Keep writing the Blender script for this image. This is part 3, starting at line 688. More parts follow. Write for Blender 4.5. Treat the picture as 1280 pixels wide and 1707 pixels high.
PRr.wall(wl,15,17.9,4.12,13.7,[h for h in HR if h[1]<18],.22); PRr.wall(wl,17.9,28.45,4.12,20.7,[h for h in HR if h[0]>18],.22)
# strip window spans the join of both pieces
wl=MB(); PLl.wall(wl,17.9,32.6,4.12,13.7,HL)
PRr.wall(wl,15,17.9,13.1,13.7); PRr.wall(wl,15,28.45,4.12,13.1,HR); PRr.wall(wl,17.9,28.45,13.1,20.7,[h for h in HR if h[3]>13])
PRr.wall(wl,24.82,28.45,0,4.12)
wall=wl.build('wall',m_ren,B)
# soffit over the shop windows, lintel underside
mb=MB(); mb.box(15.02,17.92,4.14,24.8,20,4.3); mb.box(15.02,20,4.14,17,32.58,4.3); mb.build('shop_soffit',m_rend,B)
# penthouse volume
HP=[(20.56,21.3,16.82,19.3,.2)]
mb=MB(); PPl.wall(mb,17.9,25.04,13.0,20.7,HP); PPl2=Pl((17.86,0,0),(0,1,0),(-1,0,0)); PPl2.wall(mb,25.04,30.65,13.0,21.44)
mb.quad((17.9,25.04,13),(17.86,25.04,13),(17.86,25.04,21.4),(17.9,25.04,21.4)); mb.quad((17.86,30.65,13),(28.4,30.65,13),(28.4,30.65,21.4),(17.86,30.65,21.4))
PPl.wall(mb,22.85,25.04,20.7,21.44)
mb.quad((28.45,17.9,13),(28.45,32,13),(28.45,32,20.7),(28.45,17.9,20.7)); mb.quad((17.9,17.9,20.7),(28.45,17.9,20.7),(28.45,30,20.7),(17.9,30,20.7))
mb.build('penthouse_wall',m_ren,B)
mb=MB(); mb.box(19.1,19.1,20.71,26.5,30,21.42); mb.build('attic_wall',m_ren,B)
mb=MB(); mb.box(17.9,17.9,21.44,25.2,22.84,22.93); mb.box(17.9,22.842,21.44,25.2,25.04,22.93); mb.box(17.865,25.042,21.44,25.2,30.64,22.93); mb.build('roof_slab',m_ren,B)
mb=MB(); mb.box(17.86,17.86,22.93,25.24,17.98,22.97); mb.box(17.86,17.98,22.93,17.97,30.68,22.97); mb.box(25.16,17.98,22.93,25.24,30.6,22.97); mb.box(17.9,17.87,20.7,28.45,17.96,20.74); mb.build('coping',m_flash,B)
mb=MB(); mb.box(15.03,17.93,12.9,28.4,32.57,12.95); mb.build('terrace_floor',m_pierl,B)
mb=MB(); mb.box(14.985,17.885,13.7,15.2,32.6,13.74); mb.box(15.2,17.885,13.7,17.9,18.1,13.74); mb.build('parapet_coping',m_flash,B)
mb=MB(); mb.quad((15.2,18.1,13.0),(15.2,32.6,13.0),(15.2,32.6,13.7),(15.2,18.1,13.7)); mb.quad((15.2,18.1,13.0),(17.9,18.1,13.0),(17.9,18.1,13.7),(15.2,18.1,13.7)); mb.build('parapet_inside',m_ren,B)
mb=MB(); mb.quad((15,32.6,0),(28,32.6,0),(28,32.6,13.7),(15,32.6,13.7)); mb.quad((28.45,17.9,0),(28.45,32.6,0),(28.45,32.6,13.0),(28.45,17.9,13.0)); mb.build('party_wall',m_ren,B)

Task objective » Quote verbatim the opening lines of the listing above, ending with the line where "# soffit over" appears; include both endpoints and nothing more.

Written solution »
Keep writing the Blender script for this image. This is part 3, starting at line 688. More parts follow. Write for Blender 4.5. Treat the picture as 1280 pixels wide and 1707 pixels high.
PRr.wall(wl,15,17.9,4.12,13.7,[h for h in HR if h[1]<18],.22); PRr.wall(wl,17.9,28.45,4.12,20.7,[h for h in HR if h[0]>18],.22)
# strip window spans the join of both pieces
wl=MB(); PLl.wall(wl,17.9,32.6,4.12,13.7,HL)
PRr.wall(wl,15,17.9,13.1,13.7); PRr.wall(wl,15,28.45,4.12,13.1,HR); PRr.wall(wl,17.9,28.45,13.1,20.7,[h for h in HR if h[3]>13])
PRr.wall(wl,24.82,28.45,0,4.12)
wall=wl.build('wall',m_ren,B)
# soffit over the shop windows, lintel underside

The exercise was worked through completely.